* _Work to complete_
Word for word, restate every line of the listing that follows.

* _Supplied data_
- - -

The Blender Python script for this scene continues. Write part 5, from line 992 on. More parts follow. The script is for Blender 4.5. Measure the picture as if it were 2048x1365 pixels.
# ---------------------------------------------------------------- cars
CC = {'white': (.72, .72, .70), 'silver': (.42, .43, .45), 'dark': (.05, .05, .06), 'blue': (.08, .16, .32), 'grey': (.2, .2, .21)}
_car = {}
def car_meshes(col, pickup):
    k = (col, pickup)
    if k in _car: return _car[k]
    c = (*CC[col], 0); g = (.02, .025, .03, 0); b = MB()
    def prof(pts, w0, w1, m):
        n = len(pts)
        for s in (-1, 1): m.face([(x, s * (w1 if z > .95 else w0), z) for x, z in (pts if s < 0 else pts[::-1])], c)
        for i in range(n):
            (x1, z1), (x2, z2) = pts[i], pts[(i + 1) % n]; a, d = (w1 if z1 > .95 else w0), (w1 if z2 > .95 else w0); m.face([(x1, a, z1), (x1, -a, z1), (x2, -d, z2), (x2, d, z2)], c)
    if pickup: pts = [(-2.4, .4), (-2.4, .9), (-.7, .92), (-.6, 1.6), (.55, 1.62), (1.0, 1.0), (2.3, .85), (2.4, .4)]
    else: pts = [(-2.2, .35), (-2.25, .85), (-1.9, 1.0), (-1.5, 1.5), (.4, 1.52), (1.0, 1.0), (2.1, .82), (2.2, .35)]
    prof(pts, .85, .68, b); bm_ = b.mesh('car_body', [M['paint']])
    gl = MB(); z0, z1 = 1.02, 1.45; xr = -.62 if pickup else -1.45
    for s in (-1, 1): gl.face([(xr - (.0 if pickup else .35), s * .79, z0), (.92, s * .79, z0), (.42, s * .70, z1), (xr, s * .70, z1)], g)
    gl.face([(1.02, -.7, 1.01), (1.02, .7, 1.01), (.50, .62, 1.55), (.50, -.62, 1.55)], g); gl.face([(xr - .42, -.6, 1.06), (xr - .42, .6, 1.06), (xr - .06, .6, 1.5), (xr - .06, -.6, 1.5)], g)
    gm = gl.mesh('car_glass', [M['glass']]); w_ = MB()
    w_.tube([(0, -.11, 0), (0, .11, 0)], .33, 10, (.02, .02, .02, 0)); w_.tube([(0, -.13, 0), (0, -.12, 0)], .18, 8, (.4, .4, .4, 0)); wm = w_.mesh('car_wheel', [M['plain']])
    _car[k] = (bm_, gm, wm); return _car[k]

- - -

* _Worked solution_
The Blender Python script for this scene continues. Write part 5, from line 992 on. More parts follow. The script is for Blender 4.5. Measure the picture as if it were 2048x1365 pixels.
# ---------------------------------------------------------------- cars
CC = {'white': (.72, .72, .70), 'silver': (.42, .43, .45), 'dark': (.05, .05, .06), 'blue': (.08, .16, .32), 'grey': (.2, .2, .21)}
_car = {}
def car_meshes(col, pickup):
    k = (col, pickup)
    if k in _car: return _car[k]
    c = (*CC[col], 0); g = (.02, .025, .03, 0); b = MB()
    def prof(pts, w0, w1, m):
        n = len(pts)
        for s in (-1, 1): m.face([(x, s * (w1 if z > .95 else w0), z) for x, z in (pts if s < 0 else pts[::-1])], c)
        for i in range(n):
            (x1, z1), (x2, z2) = pts[i], pts[(i + 1) % n]; a, d = (w1 if z1 > .95 else w0), (w1 if z2 > .95 else w0); m.face([(x1, a, z1), (x1, -a, z1), (x2, -d, z2), (x2, d, z2)], c)
    if pickup: pts = [(-2.4, .4), (-2.4, .9), (-.7, .92), (-.6, 1.6), (.55, 1.62), (1.0, 1.0), (2.3, .85), (2.4, .4)]
    else: pts = [(-2.2, .35), (-2.25, .85), (-1.9, 1.0), (-1.5, 1.5), (.4, 1.52), (1.0, 1.0), (2.1, .82), (2.2, .35)]
    prof(pts, .85, .68, b); bm_ = b.mesh('car_body', [M['paint']])
    gl = MB(); z0, z1 = 1.02, 1.45; xr = -.62 if pickup else -1.45
    for s in (-1, 1): gl.face([(xr - (.0 if pickup else .35), s * .79, z0), (.92, s * .79, z0), (.42, s * .70, z1), (xr, s * .70, z1)], g)
    gl.face([(1.02, -.7, 1.01), (1.02, .7, 1.01), (.50, .62, 1.55), (.50, -.62, 1.55)], g); gl.face([(xr - .42, -.6, 1.06), (xr - .42, .6, 1.06), (xr - .06, .6, 1.5), (xr - .06, -.6, 1.5)], g)
    gm = gl.mesh('car_glass', [M['glass']]); w_ = MB()
    w_.tube([(0, -.11, 0), (0, .11, 0)], .33, 10, (.02, .02, .02, 0)); w_.tube([(0, -.13, 0), (0, -.12, 0)], .18, 8, (.4, .4, .4, 0)); wm = w_.mesh('car_wheel', [M['plain']])
    _car[k] = (bm_, gm, wm); return _car[k]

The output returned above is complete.